▸ Exercise instructions
Reproduce the listing that follows with no differences at all.

■ ■ ■ ■ ■

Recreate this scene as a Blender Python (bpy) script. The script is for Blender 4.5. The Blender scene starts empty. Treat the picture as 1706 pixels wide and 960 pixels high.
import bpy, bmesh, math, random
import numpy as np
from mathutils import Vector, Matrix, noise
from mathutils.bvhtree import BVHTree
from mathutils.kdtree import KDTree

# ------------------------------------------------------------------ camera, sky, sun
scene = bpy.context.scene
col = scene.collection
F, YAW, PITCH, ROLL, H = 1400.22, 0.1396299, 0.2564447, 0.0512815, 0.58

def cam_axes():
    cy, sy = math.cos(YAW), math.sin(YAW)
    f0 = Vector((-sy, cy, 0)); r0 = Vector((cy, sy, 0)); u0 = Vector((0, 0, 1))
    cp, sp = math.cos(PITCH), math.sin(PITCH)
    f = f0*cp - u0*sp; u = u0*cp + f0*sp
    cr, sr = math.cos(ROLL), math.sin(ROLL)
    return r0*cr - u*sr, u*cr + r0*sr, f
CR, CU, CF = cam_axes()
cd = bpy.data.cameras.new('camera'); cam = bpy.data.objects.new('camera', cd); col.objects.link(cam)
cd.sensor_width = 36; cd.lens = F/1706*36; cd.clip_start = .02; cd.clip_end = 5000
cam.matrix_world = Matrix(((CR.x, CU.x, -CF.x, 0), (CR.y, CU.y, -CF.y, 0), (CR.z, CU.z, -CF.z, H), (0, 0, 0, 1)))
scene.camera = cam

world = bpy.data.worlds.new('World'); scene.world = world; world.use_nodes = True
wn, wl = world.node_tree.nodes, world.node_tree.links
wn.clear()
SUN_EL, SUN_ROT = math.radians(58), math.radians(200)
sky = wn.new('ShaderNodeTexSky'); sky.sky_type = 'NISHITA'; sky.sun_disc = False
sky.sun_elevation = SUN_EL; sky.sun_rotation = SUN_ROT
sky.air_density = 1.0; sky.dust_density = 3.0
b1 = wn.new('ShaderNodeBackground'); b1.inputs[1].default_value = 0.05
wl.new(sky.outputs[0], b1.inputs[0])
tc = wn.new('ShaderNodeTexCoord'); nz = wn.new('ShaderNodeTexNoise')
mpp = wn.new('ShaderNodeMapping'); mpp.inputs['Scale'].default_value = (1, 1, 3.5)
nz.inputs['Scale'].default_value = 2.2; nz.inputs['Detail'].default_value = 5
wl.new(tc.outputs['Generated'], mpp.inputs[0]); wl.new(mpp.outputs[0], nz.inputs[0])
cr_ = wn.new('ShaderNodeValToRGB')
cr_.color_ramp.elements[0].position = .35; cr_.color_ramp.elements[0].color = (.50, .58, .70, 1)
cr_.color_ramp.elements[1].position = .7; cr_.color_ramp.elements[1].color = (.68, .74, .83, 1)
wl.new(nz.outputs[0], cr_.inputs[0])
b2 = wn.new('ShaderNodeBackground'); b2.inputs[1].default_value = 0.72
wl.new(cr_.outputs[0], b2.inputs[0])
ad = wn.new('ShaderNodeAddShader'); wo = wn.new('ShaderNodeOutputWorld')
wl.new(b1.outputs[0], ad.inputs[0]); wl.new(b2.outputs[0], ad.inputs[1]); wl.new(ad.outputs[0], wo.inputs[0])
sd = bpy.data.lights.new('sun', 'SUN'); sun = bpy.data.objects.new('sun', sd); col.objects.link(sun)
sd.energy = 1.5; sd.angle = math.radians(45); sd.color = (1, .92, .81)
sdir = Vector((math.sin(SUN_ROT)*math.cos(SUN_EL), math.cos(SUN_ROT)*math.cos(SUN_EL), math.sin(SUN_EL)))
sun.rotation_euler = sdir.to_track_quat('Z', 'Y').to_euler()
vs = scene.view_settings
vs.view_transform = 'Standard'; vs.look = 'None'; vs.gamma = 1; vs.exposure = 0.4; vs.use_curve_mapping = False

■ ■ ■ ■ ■

▸ Answer in full
Recreate this scene as a Blender Python (bpy) script. The script is for Blender 4.5. The Blender scene starts empty. Treat the picture as 1706 pixels wide and 960 pixels high.
import bpy, bmesh, math, random
import numpy as np
from mathutils import Vector, Matrix, noise
from mathutils.bvhtree import BVHTree
from mathutils.kdtree import KDTree

# ------------------------------------------------------------------ camera, sky, sun
scene = bpy.context.scene
col = scene.collection
F, YAW, PITCH, ROLL, H = 1400.22, 0.1396299, 0.2564447, 0.0512815, 0.58

def cam_axes():
    cy, sy = math.cos(YAW), math.sin(YAW)
    f0 = Vector((-sy, cy, 0)); r0 = Vector((cy, sy, 0)); u0 = Vector((0, 0, 1))
    cp, sp = math.cos(PITCH), math.sin(PITCH)
    f = f0*cp - u0*sp; u = u0*cp + f0*sp
    cr, sr = math.cos(ROLL), math.sin(ROLL)
    return r0*cr - u*sr, u*cr + r0*sr, f
CR, CU, CF = cam_axes()
cd = bpy.data.cameras.new('camera'); cam = bpy.data.objects.new('camera', cd); col.objects.link(cam)
cd.sensor_width = 36; cd.lens = F/1706*36; cd.clip_start = .02; cd.clip_end = 5000
cam.matrix_world = Matrix(((CR.x, CU.x, -CF.x, 0), (CR.y, CU.y, -CF.y, 0), (CR.z, CU.z, -CF.z, H), (0, 0, 0, 1)))
scene.camera = cam

world = bpy.data.worlds.new('World'); scene.world = world; world.use_nodes = True
wn, wl = world.node_tree.nodes, world.node_tree.links
wn.clear()
SUN_EL, SUN_ROT = math.radians(58), math.radians(200)
sky = wn.new('ShaderNodeTexSky'); sky.sky_type = 'NISHITA'; sky.sun_disc = False
sky.sun_elevation = SUN_EL; sky.sun_rotation = SUN_ROT
sky.air_density = 1.0; sky.dust_density = 3.0
b1 = wn.new('ShaderNodeBackground'); b1.inputs[1].default_value = 0.05
wl.new(sky.outputs[0], b1.inputs[0])
tc = wn.new('ShaderNodeTexCoord'); nz = wn.new('ShaderNodeTexNoise')
mpp = wn.new('ShaderNodeMapping'); mpp.inputs['Scale'].default_value = (1, 1, 3.5)
nz.inputs['Scale'].default_value = 2.2; nz.inputs['Detail'].default_value = 5
wl.new(tc.outputs['Generated'], mpp.inputs[0]); wl.new(mpp.outputs[0], nz.inputs[0])
cr_ = wn.new('ShaderNodeValToRGB')
cr_.color_ramp.elements[0].position = .35; cr_.color_ramp.elements[0].color = (.50, .58, .70, 1)
cr_.color_ramp.elements[1].position = .7; cr_.color_ramp.elements[1].color = (.68, .74, .83, 1)
wl.new(nz.outputs[0], cr_.inputs[0])
b2 = wn.new('ShaderNodeBackground'); b2.inputs[1].default_value = 0.72
wl.new(cr_.outputs[0], b2.inputs[0])
ad = wn.new('ShaderNodeAddShader'); wo = wn.new('ShaderNodeOutputWorld')
wl.new(b1.outputs[0], ad.inputs[0]); wl.new(b2.outputs[0], ad.inputs[1]); wl.new(ad.outputs[0], wo.inputs[0])
sd = bpy.data.lights.new('sun', 'SUN'); sun = bpy.data.objects.new('sun', sd); col.objects.link(sun)
sd.energy = 1.5; sd.angle = math.radians(45); sd.color = (1, .92, .81)
sdir = Vector((math.sin(SUN_ROT)*math.cos(SUN_EL), math.cos(SUN_ROT)*math.cos(SUN_EL), math.sin(SUN_EL)))
sun.rotation_euler = sdir.to_track_quat('Z', 'Y').to_euler()
vs = scene.view_settings
vs.view_transform = 'Standard'; vs.look = 'None'; vs.gamma = 1; vs.exposure = 0.4; vs.use_curve_mapping = False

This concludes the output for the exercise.